-- Begin Data supplied --
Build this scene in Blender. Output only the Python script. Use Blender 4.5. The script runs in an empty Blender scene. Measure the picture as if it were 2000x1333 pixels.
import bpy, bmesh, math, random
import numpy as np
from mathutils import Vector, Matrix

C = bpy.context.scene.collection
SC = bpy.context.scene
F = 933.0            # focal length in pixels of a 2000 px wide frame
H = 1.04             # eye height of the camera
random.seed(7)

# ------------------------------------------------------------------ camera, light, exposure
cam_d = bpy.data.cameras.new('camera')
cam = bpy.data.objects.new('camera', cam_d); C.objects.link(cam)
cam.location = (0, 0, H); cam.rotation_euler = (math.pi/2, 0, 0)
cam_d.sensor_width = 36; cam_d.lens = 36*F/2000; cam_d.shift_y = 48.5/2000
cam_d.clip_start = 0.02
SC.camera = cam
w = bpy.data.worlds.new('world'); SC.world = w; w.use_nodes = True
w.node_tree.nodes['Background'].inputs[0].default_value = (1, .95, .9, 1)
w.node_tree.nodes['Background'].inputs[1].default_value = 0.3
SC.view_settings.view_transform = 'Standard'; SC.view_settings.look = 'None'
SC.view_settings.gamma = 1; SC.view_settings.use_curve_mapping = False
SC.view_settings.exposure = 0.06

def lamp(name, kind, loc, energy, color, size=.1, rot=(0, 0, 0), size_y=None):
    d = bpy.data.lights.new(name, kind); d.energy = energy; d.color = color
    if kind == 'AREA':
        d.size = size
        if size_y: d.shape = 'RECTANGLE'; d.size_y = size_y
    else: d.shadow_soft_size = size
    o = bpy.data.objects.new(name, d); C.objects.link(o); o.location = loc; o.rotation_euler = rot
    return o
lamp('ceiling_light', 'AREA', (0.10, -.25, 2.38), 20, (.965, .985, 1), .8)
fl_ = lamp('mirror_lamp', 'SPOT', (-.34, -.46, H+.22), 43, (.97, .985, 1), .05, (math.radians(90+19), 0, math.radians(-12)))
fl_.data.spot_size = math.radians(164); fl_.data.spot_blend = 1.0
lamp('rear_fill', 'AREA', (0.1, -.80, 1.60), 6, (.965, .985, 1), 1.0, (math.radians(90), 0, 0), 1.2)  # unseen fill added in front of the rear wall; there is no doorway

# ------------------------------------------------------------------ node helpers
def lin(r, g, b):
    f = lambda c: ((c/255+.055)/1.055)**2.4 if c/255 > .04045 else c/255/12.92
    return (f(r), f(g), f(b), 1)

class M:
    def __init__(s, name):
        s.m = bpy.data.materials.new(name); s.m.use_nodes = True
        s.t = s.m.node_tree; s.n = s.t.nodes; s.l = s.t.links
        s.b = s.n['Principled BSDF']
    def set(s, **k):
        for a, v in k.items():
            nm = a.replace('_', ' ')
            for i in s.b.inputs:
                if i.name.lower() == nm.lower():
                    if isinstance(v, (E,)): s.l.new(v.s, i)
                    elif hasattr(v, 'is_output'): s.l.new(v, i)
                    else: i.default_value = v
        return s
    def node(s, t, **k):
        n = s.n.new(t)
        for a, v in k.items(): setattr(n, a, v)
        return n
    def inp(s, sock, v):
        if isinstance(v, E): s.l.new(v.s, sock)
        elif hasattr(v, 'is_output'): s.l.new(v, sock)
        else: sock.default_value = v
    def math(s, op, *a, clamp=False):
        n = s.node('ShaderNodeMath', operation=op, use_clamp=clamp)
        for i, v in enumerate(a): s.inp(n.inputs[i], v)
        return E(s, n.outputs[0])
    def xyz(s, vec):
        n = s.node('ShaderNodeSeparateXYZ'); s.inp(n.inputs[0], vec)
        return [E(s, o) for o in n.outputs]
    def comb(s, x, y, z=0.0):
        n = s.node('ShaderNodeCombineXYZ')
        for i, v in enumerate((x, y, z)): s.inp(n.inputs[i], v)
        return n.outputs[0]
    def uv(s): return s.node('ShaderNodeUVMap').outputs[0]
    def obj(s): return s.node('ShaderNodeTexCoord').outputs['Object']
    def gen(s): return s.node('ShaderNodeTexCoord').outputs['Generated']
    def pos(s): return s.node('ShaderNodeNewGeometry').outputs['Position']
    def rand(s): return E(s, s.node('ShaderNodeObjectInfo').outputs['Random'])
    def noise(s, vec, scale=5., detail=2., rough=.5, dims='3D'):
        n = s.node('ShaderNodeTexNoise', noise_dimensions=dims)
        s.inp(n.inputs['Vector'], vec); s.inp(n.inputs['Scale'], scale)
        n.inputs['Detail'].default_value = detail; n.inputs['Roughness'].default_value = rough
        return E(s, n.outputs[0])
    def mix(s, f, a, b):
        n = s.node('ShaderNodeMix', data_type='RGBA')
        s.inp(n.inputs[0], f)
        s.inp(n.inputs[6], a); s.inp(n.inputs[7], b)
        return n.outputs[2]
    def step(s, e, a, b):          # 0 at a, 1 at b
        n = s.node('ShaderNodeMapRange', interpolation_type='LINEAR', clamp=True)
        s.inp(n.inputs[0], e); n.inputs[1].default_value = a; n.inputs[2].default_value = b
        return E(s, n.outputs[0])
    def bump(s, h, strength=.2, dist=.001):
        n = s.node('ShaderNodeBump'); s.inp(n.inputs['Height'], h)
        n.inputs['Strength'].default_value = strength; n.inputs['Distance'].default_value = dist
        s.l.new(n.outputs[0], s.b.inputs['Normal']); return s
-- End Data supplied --
-- Begin Data supplied --
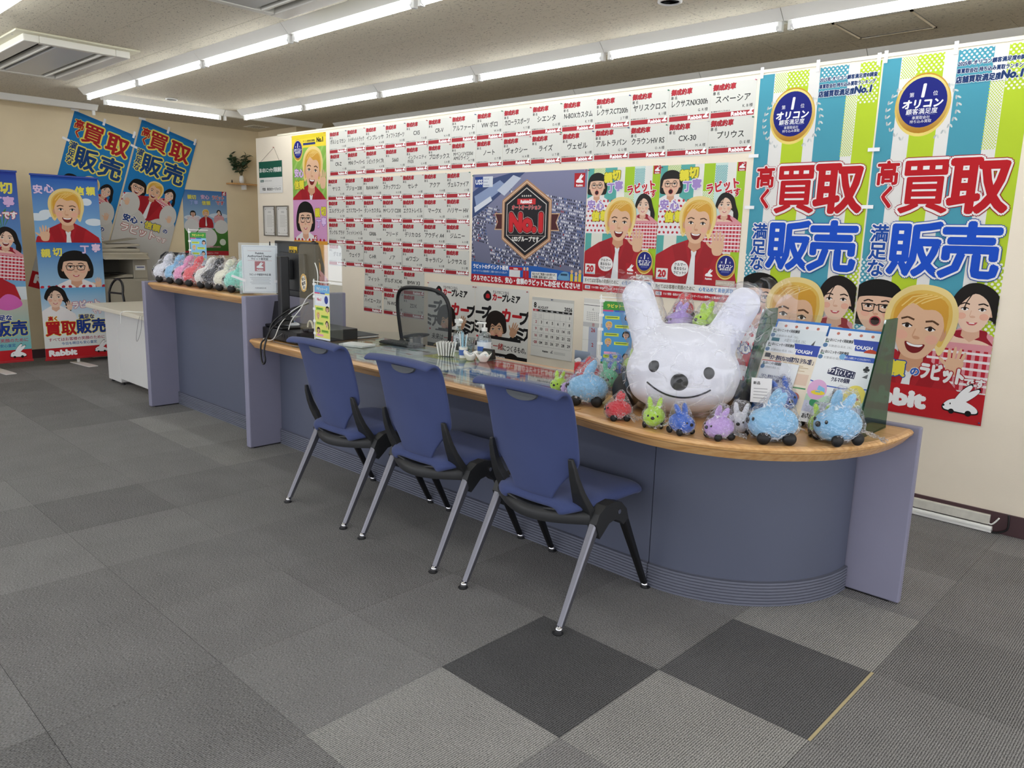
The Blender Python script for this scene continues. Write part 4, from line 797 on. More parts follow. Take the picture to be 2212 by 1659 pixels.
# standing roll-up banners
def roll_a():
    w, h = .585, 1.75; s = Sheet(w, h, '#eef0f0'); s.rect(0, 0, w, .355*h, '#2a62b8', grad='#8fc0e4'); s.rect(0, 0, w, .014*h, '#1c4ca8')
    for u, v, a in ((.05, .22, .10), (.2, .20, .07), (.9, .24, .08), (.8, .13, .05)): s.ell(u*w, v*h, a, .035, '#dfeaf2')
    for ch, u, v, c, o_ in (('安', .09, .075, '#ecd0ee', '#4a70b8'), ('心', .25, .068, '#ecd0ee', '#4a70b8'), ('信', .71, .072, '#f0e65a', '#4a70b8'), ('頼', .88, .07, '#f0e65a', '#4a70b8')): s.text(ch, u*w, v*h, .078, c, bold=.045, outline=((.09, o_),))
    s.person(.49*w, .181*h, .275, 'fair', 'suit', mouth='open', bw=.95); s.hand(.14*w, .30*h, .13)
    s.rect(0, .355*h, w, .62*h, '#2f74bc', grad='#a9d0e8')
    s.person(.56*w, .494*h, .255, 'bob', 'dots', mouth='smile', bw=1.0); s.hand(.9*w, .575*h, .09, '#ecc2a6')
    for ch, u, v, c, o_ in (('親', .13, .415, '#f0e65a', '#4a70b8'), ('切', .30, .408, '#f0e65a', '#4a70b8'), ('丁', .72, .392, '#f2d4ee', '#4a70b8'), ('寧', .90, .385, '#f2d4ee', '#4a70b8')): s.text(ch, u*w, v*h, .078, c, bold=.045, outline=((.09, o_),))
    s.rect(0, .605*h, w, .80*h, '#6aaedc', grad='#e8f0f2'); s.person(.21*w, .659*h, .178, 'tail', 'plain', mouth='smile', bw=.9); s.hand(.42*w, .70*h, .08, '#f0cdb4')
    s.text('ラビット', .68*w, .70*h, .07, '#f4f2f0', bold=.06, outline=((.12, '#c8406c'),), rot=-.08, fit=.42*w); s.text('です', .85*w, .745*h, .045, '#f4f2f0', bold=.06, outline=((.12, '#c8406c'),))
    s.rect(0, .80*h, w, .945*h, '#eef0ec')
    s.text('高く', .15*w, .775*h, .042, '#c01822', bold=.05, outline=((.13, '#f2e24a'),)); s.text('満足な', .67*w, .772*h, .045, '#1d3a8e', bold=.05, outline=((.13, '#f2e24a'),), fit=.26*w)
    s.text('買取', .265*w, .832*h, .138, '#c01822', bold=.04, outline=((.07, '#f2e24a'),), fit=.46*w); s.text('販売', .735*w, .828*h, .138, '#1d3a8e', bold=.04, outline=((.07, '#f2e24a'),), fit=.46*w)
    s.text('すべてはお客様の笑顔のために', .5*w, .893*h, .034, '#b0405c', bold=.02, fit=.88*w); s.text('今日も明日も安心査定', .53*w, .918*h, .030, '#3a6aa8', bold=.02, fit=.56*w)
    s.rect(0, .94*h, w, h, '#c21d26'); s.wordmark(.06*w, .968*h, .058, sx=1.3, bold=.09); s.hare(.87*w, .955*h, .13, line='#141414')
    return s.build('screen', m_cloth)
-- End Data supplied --
-- Begin Data supplied --
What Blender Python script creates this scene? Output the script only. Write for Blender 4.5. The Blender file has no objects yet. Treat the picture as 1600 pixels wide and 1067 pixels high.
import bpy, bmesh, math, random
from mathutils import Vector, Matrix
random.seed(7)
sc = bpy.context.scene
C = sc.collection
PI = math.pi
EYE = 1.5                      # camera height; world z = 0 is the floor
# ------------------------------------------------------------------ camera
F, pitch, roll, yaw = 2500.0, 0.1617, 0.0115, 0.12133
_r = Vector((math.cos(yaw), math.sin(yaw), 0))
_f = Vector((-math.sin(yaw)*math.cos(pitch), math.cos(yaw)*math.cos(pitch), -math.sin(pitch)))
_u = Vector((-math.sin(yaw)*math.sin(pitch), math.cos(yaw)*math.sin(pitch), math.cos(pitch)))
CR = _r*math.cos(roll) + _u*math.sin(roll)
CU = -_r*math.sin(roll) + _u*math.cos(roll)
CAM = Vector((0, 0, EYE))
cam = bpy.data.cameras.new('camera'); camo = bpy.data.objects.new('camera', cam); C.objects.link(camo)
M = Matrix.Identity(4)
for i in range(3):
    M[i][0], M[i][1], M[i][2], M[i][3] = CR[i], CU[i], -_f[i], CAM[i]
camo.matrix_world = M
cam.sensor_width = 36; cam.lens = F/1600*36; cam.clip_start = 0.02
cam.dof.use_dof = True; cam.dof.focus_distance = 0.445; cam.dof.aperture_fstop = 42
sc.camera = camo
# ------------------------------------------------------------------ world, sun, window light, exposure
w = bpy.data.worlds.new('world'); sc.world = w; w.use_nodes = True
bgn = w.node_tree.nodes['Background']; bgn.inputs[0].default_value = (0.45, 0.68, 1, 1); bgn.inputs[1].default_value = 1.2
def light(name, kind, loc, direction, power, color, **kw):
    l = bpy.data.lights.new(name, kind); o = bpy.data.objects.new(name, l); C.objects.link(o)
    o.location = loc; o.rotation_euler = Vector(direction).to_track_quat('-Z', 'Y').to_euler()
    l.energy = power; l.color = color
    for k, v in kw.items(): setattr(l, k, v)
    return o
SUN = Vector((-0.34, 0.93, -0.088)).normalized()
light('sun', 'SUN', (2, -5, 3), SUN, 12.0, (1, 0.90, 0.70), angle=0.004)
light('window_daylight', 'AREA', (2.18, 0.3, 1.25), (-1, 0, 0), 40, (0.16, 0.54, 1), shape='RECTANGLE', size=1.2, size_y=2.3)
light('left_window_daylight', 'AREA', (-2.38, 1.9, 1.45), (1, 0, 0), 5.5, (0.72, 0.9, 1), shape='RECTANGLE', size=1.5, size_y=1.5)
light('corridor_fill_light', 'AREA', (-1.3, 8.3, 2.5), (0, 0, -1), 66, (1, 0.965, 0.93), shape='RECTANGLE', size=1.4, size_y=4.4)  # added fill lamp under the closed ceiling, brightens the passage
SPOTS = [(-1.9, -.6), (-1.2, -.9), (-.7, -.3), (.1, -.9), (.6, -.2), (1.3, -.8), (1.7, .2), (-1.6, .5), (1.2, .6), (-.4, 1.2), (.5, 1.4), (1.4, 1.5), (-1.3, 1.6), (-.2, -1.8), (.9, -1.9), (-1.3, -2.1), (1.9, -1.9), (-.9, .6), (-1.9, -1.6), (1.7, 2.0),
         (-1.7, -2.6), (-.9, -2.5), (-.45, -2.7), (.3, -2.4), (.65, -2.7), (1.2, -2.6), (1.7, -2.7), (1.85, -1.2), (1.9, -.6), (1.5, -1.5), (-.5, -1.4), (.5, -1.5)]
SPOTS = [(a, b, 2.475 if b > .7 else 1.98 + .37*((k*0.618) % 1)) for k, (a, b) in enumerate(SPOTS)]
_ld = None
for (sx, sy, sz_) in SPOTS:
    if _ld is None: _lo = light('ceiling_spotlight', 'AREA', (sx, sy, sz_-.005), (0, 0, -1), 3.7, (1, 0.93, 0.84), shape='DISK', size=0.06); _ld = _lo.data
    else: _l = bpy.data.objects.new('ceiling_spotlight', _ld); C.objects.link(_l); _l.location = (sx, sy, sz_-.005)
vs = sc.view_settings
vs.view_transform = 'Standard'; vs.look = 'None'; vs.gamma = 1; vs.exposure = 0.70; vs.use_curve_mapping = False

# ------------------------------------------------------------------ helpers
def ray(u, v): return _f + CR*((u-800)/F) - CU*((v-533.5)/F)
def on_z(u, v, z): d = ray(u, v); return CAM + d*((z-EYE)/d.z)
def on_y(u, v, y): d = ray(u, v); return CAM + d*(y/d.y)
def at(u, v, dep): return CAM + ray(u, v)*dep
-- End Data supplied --
Leave out every line without the string "scene" and copy the rest.

Build this scene in Blender. Output only the Python script. Use Blender 4.5. The script runs in an empty Blender scene. Measure the picture as if it were 2000x1333 pixels.
C = bpy.context.scene.collection
SC = bpy.context.scene
The Blender Python script for this scene continues. Write part 4, from line 797 on. More parts follow. Take the picture to be 2212 by 1659 pixels.
What Blender Python script creates this scene? Output the script only. Write for Blender 4.5. The Blender file has no objects yet. Treat the picture as 1600 pixels wide and 1067 pixels high.
sc = bpy.context.scene